* Exercise instructions *
From the entries below, extract every line that includes the word "scene".

* Data provided *
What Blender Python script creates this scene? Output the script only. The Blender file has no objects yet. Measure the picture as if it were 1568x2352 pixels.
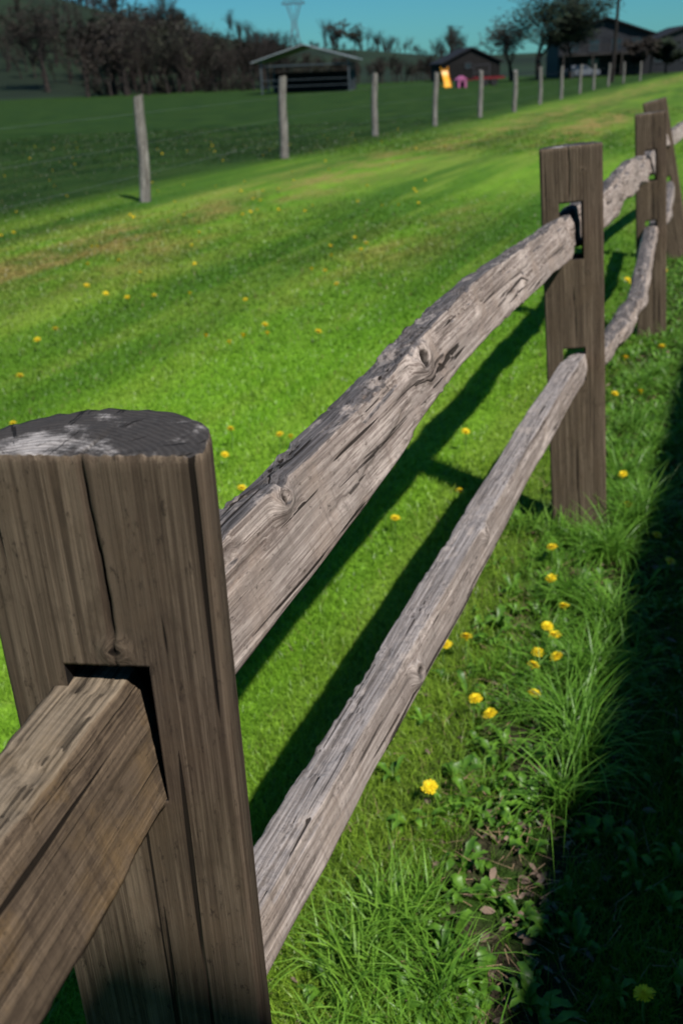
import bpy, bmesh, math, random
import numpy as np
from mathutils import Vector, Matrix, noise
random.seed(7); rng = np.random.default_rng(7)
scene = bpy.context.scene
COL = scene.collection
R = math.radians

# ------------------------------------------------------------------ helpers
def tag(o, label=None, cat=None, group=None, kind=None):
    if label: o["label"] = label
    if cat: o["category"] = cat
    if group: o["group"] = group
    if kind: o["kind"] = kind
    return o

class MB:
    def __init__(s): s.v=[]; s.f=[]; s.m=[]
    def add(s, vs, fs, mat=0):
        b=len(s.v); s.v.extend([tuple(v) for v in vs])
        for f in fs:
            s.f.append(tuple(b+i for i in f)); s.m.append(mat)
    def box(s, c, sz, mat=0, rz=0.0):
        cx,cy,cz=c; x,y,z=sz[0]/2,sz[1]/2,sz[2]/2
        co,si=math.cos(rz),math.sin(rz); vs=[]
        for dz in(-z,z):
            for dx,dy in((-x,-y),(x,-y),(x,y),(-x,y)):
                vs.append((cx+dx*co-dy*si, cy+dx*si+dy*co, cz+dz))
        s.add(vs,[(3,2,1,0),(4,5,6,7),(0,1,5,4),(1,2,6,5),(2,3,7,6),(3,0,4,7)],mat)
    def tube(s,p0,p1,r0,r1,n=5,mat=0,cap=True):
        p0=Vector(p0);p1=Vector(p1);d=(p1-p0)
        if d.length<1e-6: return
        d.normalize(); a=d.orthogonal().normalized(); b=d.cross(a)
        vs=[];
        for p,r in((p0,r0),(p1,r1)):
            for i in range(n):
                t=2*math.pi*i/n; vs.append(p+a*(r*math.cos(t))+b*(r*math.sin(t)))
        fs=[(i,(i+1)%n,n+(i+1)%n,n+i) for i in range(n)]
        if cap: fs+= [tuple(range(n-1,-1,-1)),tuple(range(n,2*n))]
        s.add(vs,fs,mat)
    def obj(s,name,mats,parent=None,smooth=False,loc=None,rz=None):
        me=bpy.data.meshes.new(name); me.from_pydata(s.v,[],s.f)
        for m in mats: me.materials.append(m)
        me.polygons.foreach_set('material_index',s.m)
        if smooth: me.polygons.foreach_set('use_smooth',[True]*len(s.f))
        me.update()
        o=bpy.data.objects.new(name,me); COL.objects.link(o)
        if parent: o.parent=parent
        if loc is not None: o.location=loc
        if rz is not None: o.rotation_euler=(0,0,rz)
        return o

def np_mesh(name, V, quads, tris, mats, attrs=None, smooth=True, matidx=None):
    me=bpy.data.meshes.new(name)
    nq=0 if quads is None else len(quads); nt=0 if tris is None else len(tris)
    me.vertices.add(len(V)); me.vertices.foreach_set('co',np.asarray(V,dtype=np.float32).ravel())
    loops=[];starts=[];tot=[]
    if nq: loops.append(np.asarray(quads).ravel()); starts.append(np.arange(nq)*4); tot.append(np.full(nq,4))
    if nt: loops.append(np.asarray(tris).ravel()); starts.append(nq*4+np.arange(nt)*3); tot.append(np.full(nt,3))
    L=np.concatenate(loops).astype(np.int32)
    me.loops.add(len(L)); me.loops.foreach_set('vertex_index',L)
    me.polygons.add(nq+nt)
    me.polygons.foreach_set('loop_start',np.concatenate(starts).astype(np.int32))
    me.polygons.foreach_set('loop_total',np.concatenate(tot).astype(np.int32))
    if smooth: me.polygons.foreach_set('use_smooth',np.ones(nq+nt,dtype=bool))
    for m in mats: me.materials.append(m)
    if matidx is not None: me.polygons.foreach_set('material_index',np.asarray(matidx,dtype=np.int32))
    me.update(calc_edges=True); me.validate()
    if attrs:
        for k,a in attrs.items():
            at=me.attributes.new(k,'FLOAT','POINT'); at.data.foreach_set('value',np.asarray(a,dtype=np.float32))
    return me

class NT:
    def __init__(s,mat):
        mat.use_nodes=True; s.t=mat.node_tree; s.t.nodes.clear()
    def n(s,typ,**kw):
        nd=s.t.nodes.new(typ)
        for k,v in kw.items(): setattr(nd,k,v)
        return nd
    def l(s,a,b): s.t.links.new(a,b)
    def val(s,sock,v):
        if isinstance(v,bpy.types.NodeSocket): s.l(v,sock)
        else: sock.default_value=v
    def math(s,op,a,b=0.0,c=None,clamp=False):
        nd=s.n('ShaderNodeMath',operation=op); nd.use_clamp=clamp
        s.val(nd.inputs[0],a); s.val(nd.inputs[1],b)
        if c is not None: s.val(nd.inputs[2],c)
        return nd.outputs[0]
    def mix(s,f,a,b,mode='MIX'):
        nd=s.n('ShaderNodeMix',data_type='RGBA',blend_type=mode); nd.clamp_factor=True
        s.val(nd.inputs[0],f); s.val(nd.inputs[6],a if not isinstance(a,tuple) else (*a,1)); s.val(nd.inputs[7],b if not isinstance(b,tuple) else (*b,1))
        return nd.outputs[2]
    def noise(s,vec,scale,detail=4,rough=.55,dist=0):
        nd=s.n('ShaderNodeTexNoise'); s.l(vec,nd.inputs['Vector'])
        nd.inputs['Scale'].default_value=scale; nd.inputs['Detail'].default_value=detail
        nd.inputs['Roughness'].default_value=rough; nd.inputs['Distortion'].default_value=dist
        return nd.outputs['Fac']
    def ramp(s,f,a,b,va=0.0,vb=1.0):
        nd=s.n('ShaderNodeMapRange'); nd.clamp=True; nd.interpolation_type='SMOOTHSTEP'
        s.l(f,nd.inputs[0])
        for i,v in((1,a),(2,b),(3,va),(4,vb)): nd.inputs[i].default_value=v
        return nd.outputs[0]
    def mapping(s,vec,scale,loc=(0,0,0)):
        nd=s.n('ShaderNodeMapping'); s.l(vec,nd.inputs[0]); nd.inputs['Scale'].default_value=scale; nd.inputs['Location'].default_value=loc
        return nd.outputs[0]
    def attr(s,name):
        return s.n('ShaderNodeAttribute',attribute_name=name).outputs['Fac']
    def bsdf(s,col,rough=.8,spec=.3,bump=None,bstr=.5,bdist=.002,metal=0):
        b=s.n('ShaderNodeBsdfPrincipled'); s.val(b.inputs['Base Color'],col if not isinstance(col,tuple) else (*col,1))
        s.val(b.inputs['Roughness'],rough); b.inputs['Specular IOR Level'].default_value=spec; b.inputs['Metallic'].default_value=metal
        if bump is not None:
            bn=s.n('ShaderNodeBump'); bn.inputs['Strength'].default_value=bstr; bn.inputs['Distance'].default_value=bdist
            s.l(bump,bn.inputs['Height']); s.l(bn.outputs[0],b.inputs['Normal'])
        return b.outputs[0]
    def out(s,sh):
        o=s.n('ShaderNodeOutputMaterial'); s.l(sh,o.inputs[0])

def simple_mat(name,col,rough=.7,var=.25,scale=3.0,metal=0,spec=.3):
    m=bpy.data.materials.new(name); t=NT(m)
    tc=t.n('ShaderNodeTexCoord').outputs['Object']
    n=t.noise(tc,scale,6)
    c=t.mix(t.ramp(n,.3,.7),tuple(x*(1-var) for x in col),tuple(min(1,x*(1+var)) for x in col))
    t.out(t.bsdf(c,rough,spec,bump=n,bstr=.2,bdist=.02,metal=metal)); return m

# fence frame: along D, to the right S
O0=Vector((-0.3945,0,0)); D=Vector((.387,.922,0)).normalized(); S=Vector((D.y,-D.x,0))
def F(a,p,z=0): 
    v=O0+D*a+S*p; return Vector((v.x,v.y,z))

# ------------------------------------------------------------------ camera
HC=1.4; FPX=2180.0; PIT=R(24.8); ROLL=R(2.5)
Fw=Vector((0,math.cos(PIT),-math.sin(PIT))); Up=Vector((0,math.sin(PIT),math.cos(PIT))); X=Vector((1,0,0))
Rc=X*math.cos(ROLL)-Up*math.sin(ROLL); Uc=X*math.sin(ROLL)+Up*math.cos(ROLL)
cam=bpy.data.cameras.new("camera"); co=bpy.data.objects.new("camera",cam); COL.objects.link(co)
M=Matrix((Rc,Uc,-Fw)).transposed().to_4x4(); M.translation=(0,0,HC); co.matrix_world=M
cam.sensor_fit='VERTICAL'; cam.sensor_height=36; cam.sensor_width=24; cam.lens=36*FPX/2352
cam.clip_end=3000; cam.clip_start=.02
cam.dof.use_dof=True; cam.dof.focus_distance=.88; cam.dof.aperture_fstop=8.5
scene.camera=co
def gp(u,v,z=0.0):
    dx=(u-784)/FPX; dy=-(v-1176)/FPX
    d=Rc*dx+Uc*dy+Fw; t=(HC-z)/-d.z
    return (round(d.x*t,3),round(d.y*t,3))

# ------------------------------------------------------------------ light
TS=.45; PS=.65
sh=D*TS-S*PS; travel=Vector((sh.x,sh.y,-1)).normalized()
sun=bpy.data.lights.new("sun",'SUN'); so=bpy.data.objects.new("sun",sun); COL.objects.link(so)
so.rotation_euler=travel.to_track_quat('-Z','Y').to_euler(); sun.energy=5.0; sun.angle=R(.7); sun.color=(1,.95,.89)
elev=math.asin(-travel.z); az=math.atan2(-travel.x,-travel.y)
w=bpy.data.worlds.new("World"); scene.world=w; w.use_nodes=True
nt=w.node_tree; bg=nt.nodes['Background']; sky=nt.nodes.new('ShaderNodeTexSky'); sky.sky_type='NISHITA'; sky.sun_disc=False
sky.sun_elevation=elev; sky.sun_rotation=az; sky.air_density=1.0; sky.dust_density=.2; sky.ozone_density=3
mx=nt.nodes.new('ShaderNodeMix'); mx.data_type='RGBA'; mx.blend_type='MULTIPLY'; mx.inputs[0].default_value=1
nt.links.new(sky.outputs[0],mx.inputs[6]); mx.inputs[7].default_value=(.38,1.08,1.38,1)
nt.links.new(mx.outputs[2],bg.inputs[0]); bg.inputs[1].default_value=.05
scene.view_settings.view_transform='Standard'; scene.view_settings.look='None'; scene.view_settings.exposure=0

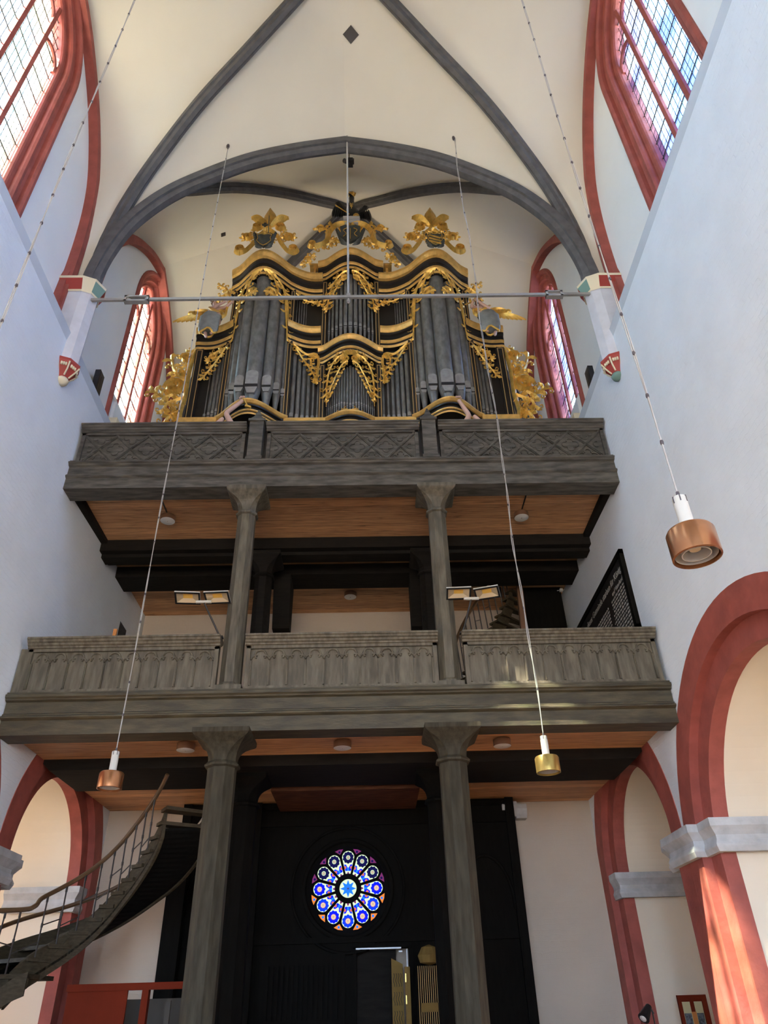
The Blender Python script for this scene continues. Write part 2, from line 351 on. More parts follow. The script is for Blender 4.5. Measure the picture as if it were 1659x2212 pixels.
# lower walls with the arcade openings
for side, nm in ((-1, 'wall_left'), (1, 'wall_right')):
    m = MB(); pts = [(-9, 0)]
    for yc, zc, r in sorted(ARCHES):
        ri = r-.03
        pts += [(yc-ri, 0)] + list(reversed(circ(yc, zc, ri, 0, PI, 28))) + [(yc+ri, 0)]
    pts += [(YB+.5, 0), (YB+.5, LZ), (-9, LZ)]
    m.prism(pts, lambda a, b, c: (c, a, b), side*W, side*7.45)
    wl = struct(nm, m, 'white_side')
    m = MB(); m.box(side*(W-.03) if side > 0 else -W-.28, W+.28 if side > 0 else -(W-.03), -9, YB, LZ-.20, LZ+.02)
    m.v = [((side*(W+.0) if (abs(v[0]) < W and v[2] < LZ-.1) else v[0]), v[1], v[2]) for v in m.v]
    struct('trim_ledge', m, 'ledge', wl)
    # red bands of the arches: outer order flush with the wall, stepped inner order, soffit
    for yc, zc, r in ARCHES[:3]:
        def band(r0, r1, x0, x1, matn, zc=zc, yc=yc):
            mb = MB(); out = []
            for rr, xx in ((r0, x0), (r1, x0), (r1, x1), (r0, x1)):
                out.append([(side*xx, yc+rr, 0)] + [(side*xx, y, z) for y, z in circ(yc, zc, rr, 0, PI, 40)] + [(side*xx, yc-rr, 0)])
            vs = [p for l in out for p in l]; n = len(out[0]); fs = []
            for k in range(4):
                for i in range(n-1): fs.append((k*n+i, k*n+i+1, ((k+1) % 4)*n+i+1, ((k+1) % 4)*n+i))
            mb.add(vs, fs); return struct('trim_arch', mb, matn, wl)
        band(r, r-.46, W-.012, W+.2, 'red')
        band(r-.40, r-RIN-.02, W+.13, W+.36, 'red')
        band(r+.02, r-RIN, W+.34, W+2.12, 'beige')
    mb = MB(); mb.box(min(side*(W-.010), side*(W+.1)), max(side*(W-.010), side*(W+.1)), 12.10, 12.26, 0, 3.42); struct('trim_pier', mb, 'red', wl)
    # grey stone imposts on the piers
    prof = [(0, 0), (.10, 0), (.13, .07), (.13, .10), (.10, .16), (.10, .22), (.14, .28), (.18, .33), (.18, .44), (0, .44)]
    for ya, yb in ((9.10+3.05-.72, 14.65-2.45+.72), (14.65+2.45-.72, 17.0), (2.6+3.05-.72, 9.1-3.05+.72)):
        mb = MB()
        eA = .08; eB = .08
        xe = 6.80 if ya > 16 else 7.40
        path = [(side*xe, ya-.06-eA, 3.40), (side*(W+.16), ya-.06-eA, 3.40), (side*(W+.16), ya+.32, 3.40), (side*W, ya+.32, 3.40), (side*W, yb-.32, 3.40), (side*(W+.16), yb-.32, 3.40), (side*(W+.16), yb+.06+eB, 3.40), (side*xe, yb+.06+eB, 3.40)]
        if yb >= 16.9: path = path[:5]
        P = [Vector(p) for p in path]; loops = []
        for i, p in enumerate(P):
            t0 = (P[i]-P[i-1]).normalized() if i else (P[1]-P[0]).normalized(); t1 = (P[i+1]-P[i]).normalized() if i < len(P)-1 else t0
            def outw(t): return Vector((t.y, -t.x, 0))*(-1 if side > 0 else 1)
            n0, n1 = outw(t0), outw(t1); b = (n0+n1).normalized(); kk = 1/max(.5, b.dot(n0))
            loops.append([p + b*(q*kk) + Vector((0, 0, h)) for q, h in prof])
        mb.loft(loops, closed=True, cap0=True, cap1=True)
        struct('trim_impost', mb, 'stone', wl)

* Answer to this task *
What Blender Python script creates this scene? Output the script only. The Blender file has no objects yet. Measure the picture as if it were 1568x2352 pixels.
scene = bpy.context.scene
COL = scene.collection
scene.camera=co
w=bpy.data.worlds.new("World"); scene.world=w; w.use_nodes=True
scene.view_settings.view_transform='Standard'; scene.view_settings.look='None'; scene.view_settings.exposure=0
The Blender Python script for this scene continues. Write part 2, from line 351 on. More parts follow. The script is for Blender 4.5. Measure the picture as if it were 1659x2212 pixels.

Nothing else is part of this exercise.